● Supplied material:
· · · ·

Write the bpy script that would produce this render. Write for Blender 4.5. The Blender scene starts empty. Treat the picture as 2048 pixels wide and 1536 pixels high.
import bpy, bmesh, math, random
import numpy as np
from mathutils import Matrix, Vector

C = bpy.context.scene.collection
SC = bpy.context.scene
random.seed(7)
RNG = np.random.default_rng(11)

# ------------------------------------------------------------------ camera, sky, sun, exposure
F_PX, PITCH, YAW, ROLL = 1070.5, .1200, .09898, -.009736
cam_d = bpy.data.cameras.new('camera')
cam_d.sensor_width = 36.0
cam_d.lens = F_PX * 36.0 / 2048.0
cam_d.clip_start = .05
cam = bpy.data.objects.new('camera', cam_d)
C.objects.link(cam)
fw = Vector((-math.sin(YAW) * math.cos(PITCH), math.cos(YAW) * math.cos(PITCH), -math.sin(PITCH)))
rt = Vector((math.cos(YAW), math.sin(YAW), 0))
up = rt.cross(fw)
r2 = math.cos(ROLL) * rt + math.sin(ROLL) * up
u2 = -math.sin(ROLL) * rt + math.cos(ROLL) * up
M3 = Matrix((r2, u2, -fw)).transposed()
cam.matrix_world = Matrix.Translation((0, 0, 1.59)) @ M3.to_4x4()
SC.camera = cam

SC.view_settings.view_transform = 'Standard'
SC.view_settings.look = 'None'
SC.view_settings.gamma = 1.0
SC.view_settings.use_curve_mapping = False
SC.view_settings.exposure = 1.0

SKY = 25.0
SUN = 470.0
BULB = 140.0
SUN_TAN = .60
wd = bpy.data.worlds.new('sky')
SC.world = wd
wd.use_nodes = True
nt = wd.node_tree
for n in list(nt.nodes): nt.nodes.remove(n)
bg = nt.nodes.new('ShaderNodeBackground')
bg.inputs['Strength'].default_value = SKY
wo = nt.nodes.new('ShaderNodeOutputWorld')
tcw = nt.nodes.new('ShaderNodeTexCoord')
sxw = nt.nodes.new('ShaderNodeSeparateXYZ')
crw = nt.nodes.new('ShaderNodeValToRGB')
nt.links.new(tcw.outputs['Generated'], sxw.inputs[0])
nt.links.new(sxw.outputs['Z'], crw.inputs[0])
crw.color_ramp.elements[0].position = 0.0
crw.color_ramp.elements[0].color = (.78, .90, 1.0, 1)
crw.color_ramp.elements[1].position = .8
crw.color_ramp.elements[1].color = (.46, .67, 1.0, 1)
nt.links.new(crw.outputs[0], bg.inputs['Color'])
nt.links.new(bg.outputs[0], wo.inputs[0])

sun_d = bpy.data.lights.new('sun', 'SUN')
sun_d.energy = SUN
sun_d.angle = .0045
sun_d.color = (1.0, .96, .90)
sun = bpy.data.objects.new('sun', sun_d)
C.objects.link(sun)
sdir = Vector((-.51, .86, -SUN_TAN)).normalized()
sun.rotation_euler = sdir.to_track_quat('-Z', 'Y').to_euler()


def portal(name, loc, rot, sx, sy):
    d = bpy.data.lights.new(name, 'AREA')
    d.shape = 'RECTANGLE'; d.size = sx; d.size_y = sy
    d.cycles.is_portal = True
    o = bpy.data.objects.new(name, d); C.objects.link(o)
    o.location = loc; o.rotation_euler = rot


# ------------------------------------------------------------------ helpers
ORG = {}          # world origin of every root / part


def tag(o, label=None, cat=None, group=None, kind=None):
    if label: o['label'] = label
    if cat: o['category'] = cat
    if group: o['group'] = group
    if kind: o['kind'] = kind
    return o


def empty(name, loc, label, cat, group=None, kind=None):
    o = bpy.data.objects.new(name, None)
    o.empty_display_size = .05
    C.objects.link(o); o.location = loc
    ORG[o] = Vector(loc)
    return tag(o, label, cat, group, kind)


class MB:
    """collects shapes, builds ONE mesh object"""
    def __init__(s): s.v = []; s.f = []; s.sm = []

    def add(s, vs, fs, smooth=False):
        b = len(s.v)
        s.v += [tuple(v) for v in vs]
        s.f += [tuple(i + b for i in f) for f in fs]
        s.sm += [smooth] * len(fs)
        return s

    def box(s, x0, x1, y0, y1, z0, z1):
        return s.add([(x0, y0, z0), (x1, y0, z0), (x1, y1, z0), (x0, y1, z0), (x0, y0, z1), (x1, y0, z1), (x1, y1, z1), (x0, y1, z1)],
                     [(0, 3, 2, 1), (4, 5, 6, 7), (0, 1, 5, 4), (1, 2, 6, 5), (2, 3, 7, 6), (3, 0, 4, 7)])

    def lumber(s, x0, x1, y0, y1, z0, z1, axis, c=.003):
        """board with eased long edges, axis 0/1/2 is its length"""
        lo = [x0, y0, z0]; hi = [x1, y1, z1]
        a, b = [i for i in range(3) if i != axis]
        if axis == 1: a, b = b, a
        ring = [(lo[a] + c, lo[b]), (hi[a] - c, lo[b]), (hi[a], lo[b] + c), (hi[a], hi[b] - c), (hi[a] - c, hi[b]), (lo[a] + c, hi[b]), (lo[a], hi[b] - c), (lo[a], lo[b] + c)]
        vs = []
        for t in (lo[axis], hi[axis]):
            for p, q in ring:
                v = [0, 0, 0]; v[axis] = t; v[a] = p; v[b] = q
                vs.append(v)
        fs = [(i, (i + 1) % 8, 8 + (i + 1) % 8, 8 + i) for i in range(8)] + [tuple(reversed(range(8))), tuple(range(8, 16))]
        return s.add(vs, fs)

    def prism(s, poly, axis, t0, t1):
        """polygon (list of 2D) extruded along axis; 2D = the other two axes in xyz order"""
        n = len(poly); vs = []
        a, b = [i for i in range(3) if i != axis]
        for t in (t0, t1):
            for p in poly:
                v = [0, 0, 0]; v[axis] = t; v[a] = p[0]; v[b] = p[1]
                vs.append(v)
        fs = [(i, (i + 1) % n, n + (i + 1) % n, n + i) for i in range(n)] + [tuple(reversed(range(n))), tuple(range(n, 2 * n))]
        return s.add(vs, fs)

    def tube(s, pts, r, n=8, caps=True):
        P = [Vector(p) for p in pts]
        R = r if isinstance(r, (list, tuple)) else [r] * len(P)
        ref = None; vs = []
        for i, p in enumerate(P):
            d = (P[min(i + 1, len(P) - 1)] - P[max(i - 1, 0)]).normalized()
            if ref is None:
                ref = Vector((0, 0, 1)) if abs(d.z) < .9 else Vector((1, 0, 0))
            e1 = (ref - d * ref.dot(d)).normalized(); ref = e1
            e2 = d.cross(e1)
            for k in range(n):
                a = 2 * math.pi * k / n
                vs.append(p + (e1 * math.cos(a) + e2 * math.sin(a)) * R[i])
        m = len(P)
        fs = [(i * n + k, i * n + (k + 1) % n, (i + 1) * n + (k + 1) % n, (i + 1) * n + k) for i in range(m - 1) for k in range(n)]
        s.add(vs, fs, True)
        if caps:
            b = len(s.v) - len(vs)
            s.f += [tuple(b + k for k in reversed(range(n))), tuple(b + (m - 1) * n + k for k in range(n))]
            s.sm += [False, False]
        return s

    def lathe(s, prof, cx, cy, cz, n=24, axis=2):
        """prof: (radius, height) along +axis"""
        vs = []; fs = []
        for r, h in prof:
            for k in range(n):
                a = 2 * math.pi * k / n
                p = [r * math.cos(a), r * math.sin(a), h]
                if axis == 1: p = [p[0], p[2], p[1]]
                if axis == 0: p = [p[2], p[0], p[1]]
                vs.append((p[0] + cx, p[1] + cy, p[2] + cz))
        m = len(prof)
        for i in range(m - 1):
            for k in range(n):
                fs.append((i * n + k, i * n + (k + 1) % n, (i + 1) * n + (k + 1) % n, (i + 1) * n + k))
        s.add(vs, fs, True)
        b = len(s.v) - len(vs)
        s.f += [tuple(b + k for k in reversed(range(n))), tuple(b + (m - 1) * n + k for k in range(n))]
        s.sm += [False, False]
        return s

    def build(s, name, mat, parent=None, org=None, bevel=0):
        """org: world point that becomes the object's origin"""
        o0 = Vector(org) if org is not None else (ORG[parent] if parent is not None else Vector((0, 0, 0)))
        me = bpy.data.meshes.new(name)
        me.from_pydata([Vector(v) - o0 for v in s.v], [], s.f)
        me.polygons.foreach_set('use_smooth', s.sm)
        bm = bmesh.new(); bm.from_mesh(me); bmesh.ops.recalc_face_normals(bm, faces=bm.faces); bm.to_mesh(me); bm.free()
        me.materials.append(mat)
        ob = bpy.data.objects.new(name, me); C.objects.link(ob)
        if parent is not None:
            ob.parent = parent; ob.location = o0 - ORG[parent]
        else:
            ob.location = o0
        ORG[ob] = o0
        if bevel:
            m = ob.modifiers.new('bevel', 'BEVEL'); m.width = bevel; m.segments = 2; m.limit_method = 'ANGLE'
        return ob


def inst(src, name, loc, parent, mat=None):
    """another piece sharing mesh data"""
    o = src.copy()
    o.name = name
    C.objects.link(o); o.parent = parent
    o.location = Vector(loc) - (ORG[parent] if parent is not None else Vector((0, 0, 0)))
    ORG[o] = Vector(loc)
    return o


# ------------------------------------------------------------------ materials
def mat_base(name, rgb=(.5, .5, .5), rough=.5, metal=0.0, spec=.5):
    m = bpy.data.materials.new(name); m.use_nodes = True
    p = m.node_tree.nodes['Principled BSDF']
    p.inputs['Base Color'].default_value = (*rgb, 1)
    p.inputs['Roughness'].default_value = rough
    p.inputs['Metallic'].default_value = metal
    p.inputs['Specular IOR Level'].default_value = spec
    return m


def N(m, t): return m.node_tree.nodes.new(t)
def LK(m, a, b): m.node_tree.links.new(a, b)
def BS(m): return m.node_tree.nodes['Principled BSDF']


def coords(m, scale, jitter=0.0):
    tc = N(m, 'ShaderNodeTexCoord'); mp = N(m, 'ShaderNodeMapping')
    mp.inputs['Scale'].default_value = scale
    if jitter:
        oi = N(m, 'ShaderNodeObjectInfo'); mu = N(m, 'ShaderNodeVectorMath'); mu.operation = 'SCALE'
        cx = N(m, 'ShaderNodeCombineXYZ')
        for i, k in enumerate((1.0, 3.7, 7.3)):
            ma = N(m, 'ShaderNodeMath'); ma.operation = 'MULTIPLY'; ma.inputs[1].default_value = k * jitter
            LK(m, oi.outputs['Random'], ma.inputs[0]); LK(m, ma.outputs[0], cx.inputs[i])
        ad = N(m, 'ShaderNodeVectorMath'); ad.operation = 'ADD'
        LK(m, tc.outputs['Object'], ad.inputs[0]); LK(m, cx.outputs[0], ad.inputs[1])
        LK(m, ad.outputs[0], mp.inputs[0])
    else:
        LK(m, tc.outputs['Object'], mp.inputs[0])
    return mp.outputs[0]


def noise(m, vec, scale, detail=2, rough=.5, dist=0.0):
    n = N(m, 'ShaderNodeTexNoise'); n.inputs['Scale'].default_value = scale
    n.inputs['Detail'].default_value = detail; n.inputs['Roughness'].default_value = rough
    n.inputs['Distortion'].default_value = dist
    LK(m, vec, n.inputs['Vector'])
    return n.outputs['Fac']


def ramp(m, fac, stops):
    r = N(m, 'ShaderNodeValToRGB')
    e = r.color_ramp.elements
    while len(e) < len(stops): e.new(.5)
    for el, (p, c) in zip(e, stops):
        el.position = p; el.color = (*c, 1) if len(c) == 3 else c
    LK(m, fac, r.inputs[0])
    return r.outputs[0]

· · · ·

Extract exactly the leading lines of the data, stopping at and including the line with "RNG = np.random.default_rng(11)".

● Reply:
Write the bpy script that would produce this render. Write for Blender 4.5. The Blender scene starts empty. Treat the picture as 2048 pixels wide and 1536 pixels high.
import bpy, bmesh, math, random
import numpy as np
from mathutils import Matrix, Vector

C = bpy.context.scene.collection
SC = bpy.context.scene
random.seed(7)
RNG = np.random.default_rng(11)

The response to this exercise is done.